Supplied information:
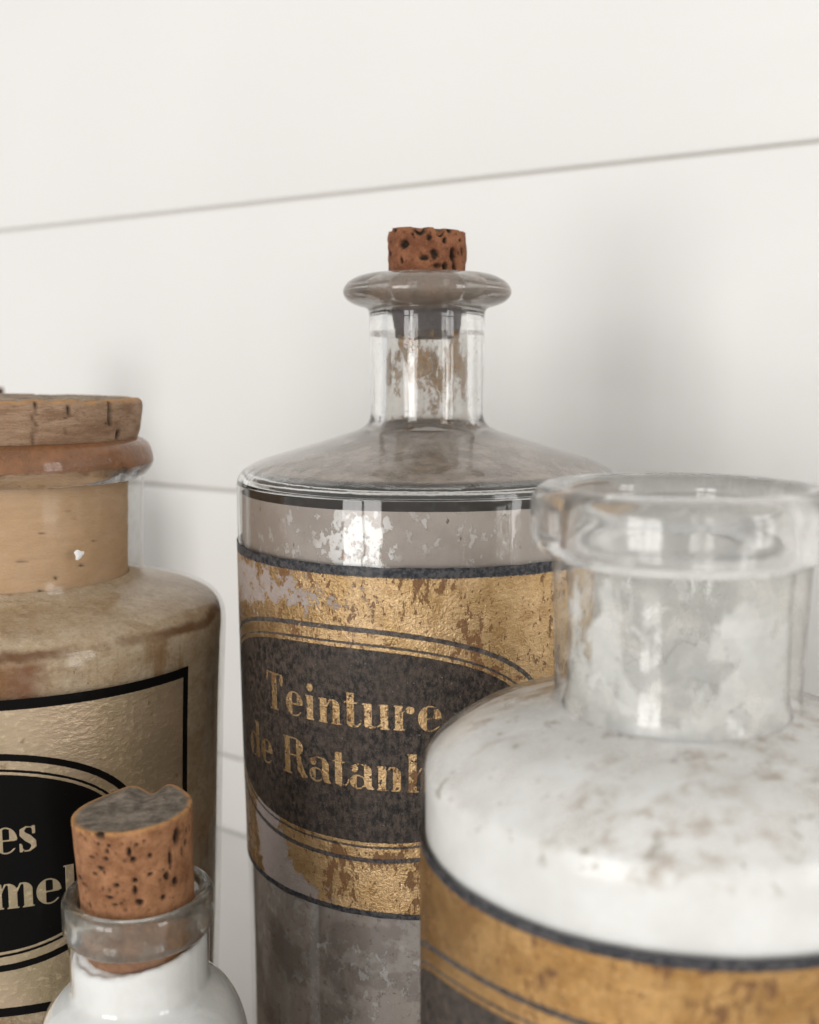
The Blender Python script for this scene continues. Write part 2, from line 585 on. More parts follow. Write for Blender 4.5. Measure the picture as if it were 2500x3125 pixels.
def glyph(ch, x, y, w, X, A, st):
    """distance to letter ch, box width w, x-height X, ascender A, stem width st (mm)"""
    foot = lambda x0, x1, yy: g_rect(x, y, x0, x1, yy - HL, yy + HL)
    stem = lambda x0, y1, y0=0.0: g_rect(x, y, x0, x0 + st, y0, y1)
    if ch == 'e':
        o = g_ell(x, y, w / 2, X / 2, w / 2, X / 2 + .1)
        d = MAX(o, x - w * .38)
        d = MIN(d, MAX(MAX(o, w * .66 - x), X * .5 - y))
        d = MIN(d, g_rect(x, y, w * .3, w * .9, X * .5 - HL, X * .5 + HL))
        ring = MAX(np.abs(o + HL) - HL, -MAX(MAX(w * .6 - x, X * .2 - y), y - X * .5))
        return MIN(d, ring)
    if ch == 's':
        q = [(.80, .80, .10), (.70, .93, .13), (.45, .97, .16), (.22, .84, .42), (.26, .68, .62), (.50, .53, .80),
             (.74, .37, .66), (.80, .20, .46), (.58, .04, .18), (.34, .03, .15), (.18, .18, .10)]
        d = g_stroke(x, y, [(a * w, b * X, r) for a, b, r in q])
        d = MIN(d, MAX(g_rect(x, y, .72 * w, .88 * w, .68 * X, X), (.72 * w - x) + (.9 * X - y) * .5 - .6))
        return MIN(d, MAX(g_rect(x, y, .08 * w, .24 * w, 0, .34 * X), (x - .24 * w) - (.1 * X - y) * .5 - .4))
    if ch == 'T':
        c = w / 2 - st / 2
        d = MIN(stem(c, A), foot(c - .7, c + st + .7, HL))
        d = MIN(d, g_rect(x, y, 0, w, A - 2 * HL, A))
        d = MIN(d, MAX(g_ell(x, y, w - .35, A - 1.3, .55, 1.4), y - A))
        return MIN(d, MAX(g_ell(x, y, .25, A - 1.1, .35, 1.2), y - A))
    if ch == 'i':
        d = MIN(stem(.3, X), foot(0, st + .6, HL))
        d = MIN(d, g_rect(x, y, -.1, .6, X - 2 * HL, X))
        return MIN(d, g_ell(x, y, .3 + st / 2, X + 1.75, .86, .9))
    if ch == 'l':
        d = MIN(stem(.4, A), foot(0, st + .8, HL))
        return MIN(d, g_rect(x, y, 0, .6, A - 2 * HL, A))
    if ch in 'nhm':
        d = MIN(stem(.35, A if ch == 'h' else X), foot(0, st + .7, HL))
        d = MIN(d, g_rect(x, y, 0, .5, (A if ch == 'h' else X) - 2 * HL, A if ch == 'h' else X))
        k = 2 if ch == 'm' else 1
        pitch = (w - .35 - st - .35) / k
        for i in range(1, k + 1):
            x0 = .35 + pitch * i
            s2 = MAX(g_rect(x, y, x0, x0 + st, 0, X + .1), g_ell(x, y, x0 - .3, X * .55, st + .32, X * .47) * 1.0 - 0 if False else -1e3)
            top = MAX(g_ell(x, y, x0 - .25, X - 1.6, st + .25, 1.7), x0 - x)
            s2 = MIN(g_rect(x, y, x0, x0 + st, 0, X - 1.5), top)
            d = MIN(d, MIN(s2, foot(x0 - .35, x0 + st + .35, HL)))
            d = MIN(d, g_stroke(x, y, [(x0 - pitch + st, X - 1.7, HL), (x0 - .6, X - .15, HL), (x0 + .2, X - .15, HL)]))
        return d
    if ch == 't':
        d = stem(.5, A - 1.0, .7)
        d = MIN(d, g_rect(x, y, -.1, st + 1.2, X - 2 * HL, X))
        return MIN(d, g_stroke(x, y, [(.5 + st / 2 - .2, .8, st / 2 - .2), (.6 + st * .7, .25, .4), (1.2 + st, .15, HL), (1.9 + st, .9, HL), (2.05 + st, 1.6, HL)]))
    if ch == 'u':
        x1 = w - st - .3
        d = MIN(stem(.35, X, .9), stem(x1, X, 0))
        d = MIN(d, MIN(g_rect(x, y, -.15, .6, X - 2 * HL, X), g_rect(x, y, x1 - .5, x1 + .2, X - 2 * HL, X)))
        d = MIN(d, g_stroke(x, y, [(.35 + st * .5, .9, st / 2), (.5 + st * .75, .45, .42), (1.0 + st, .18, HL), (x1, .9, HL)]))
        return MIN(d, foot(x1 + .5, w, HL))
    if ch == 'r':
        d = MIN(stem(.3, X), foot(0, st + .7, HL))
        d = MIN(d, g_rect(x, y, 0, .5, X - 2 * HL, X))
        d = MIN(d, g_ell(x, y, w - .95, X - .95, .95, .8))
        return MIN(d, g_stroke(x, y, [(.3 + st, X - 1.3, HL), (w - 1.3, X - .2, HL)]))
    if ch == 'd':
        x1 = w - st - .3
        o = g_ell(x, y, x1 * .62, X / 2, x1 * .62, X / 2 + .1)
        d = MIN(stem(x1, A), MAX(o, x - x1 * .5))
        d = MIN(d, MAX(np.abs(o + HL) - HL, x - x1))
        return MIN(d, g_rect(x, y, x1 - .5, x1 + .2, A - 2 * HL, A))
    if ch == 'R':
        d = MIN(stem(.6, A), foot(0, st + 1.2, HL))
        d = MIN(d, g_rect(x, y, 0, w * .6, A - 2 * HL, A))
        o = g_ell(x, y, w * .48, A * .76, w * .38, A * .24)
        d = MIN(d, MAX(o, w * .58 - x))
        d = MIN(d, g_rect(x, y, .6, w * .6, A * .5, A * .5 + 2 * HL))
        return MIN(d, g_stroke(x, y, [(w * .68, A * .5, st * .42), (w * .74, A * .2, st * .5), (w * .86, .5, st * .42), (w, .3, .2)]))
    if ch == 'a':
        x1 = w - st - .45
        top = MAX(g_ell(x, y, x1 - .25, X - 1.6, st + .25, 1.7), x1 - x)
        d = MIN(MIN(g_rect(x, y, x1, x1 + st, .5, X - 1.5), top), g_stroke(x, y, [(x1 + st * .6, .6, st * .4), (w - .1, .15, .2)]))
        d = MIN(d, g_ell(x, y, 1.0, X - 1.15, .9, .85))
        d = MIN(d, g_stroke(x, y, [(.9, X - .5, HL), (x1 * .6, X - .05, HL), (x1, X - .15, HL)]))
        o = g_ell(x, y, x1 * .55, X * .26, x1 * .55, X * .3)
        d = MIN(d, MAX(o, x - x1 * .48))
        return MIN(d, MAX(np.abs(o + HL) - HL, x - x1))
    return np.full(x.shape, 1e3)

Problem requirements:
Without the pictures, copy the material exactly as given.

The completed task:
The Blender Python script for this scene continues. Write part 2, from line 585 on. More parts follow. Write for Blender 4.5. Measure the picture as if it were 2500x3125 pixels.
def glyph(ch, x, y, w, X, A, st):
    """distance to letter ch, box width w, x-height X, ascender A, stem width st (mm)"""
    foot = lambda x0, x1, yy: g_rect(x, y, x0, x1, yy - HL, yy + HL)
    stem = lambda x0, y1, y0=0.0: g_rect(x, y, x0, x0 + st, y0, y1)
    if ch == 'e':
        o = g_ell(x, y, w / 2, X / 2, w / 2, X / 2 + .1)
        d = MAX(o, x - w * .38)
        d = MIN(d, MAX(MAX(o, w * .66 - x), X * .5 - y))
        d = MIN(d, g_rect(x, y, w * .3, w * .9, X * .5 - HL, X * .5 + HL))
        ring = MAX(np.abs(o + HL) - HL, -MAX(MAX(w * .6 - x, X * .2 - y), y - X * .5))
        return MIN(d, ring)
    if ch == 's':
        q = [(.80, .80, .10), (.70, .93, .13), (.45, .97, .16), (.22, .84, .42), (.26, .68, .62), (.50, .53, .80),
             (.74, .37, .66), (.80, .20, .46), (.58, .04, .18), (.34, .03, .15), (.18, .18, .10)]
        d = g_stroke(x, y, [(a * w, b * X, r) for a, b, r in q])
        d = MIN(d, MAX(g_rect(x, y, .72 * w, .88 * w, .68 * X, X), (.72 * w - x) + (.9 * X - y) * .5 - .6))
        return MIN(d, MAX(g_rect(x, y, .08 * w, .24 * w, 0, .34 * X), (x - .24 * w) - (.1 * X - y) * .5 - .4))
    if ch == 'T':
        c = w / 2 - st / 2
        d = MIN(stem(c, A), foot(c - .7, c + st + .7, HL))
        d = MIN(d, g_rect(x, y, 0, w, A - 2 * HL, A))
        d = MIN(d, MAX(g_ell(x, y, w - .35, A - 1.3, .55, 1.4), y - A))
        return MIN(d, MAX(g_ell(x, y, .25, A - 1.1, .35, 1.2), y - A))
    if ch == 'i':
        d = MIN(stem(.3, X), foot(0, st + .6, HL))
        d = MIN(d, g_rect(x, y, -.1, .6, X - 2 * HL, X))
        return MIN(d, g_ell(x, y, .3 + st / 2, X + 1.75, .86, .9))
    if ch == 'l':
        d = MIN(stem(.4, A), foot(0, st + .8, HL))
        return MIN(d, g_rect(x, y, 0, .6, A - 2 * HL, A))
    if ch in 'nhm':
        d = MIN(stem(.35, A if ch == 'h' else X), foot(0, st + .7, HL))
        d = MIN(d, g_rect(x, y, 0, .5, (A if ch == 'h' else X) - 2 * HL, A if ch == 'h' else X))
        k = 2 if ch == 'm' else 1
        pitch = (w - .35 - st - .35) / k
        for i in range(1, k + 1):
            x0 = .35 + pitch * i
            s2 = MAX(g_rect(x, y, x0, x0 + st, 0, X + .1), g_ell(x, y, x0 - .3, X * .55, st + .32, X * .47) * 1.0 - 0 if False else -1e3)
            top = MAX(g_ell(x, y, x0 - .25, X - 1.6, st + .25, 1.7), x0 - x)
            s2 = MIN(g_rect(x, y, x0, x0 + st, 0, X - 1.5), top)
            d = MIN(d, MIN(s2, foot(x0 - .35, x0 + st + .35, HL)))
            d = MIN(d, g_stroke(x, y, [(x0 - pitch + st, X - 1.7, HL), (x0 - .6, X - .15, HL), (x0 + .2, X - .15, HL)]))
        return d
    if ch == 't':
        d = stem(.5, A - 1.0, .7)
        d = MIN(d, g_rect(x, y, -.1, st + 1.2, X - 2 * HL, X))
        return MIN(d, g_stroke(x, y, [(.5 + st / 2 - .2, .8, st / 2 - .2), (.6 + st * .7, .25, .4), (1.2 + st, .15, HL), (1.9 + st, .9, HL), (2.05 + st, 1.6, HL)]))
    if ch == 'u':
        x1 = w - st - .3
        d = MIN(stem(.35, X, .9), stem(x1, X, 0))
        d = MIN(d, MIN(g_rect(x, y, -.15, .6, X - 2 * HL, X), g_rect(x, y, x1 - .5, x1 + .2, X - 2 * HL, X)))
        d = MIN(d, g_stroke(x, y, [(.35 + st * .5, .9, st / 2), (.5 + st * .75, .45, .42), (1.0 + st, .18, HL), (x1, .9, HL)]))
        return MIN(d, foot(x1 + .5, w, HL))
    if ch == 'r':
        d = MIN(stem(.3, X), foot(0, st + .7, HL))
        d = MIN(d, g_rect(x, y, 0, .5, X - 2 * HL, X))
        d = MIN(d, g_ell(x, y, w - .95, X - .95, .95, .8))
        return MIN(d, g_stroke(x, y, [(.3 + st, X - 1.3, HL), (w - 1.3, X - .2, HL)]))
    if ch == 'd':
        x1 = w - st - .3
        o = g_ell(x, y, x1 * .62, X / 2, x1 * .62, X / 2 + .1)
        d = MIN(stem(x1, A), MAX(o, x - x1 * .5))
        d = MIN(d, MAX(np.abs(o + HL) - HL, x - x1))
        return MIN(d, g_rect(x, y, x1 - .5, x1 + .2, A - 2 * HL, A))
    if ch == 'R':
        d = MIN(stem(.6, A), foot(0, st + 1.2, HL))
        d = MIN(d, g_rect(x, y, 0, w * .6, A - 2 * HL, A))
        o = g_ell(x, y, w * .48, A * .76, w * .38, A * .24)
        d = MIN(d, MAX(o, w * .58 - x))
        d = MIN(d, g_rect(x, y, .6, w * .6, A * .5, A * .5 + 2 * HL))
        return MIN(d, g_stroke(x, y, [(w * .68, A * .5, st * .42), (w * .74, A * .2, st * .5), (w * .86, .5, st * .42), (w, .3, .2)]))
    if ch == 'a':
        x1 = w - st - .45
        top = MAX(g_ell(x, y, x1 - .25, X - 1.6, st + .25, 1.7), x1 - x)
        d = MIN(MIN(g_rect(x, y, x1, x1 + st, .5, X - 1.5), top), g_stroke(x, y, [(x1 + st * .6, .6, st * .4), (w - .1, .15, .2)]))
        d = MIN(d, g_ell(x, y, 1.0, X - 1.15, .9, .85))
        d = MIN(d, g_stroke(x, y, [(.9, X - .5, HL), (x1 * .6, X - .05, HL), (x1, X - .15, HL)]))
        o = g_ell(x, y, x1 * .55, X * .26, x1 * .55, X * .3)
        d = MIN(d, MAX(o, x - x1 * .48))
        return MIN(d, MAX(np.abs(o + HL) - HL, x - x1))
    return np.full(x.shape, 1e3)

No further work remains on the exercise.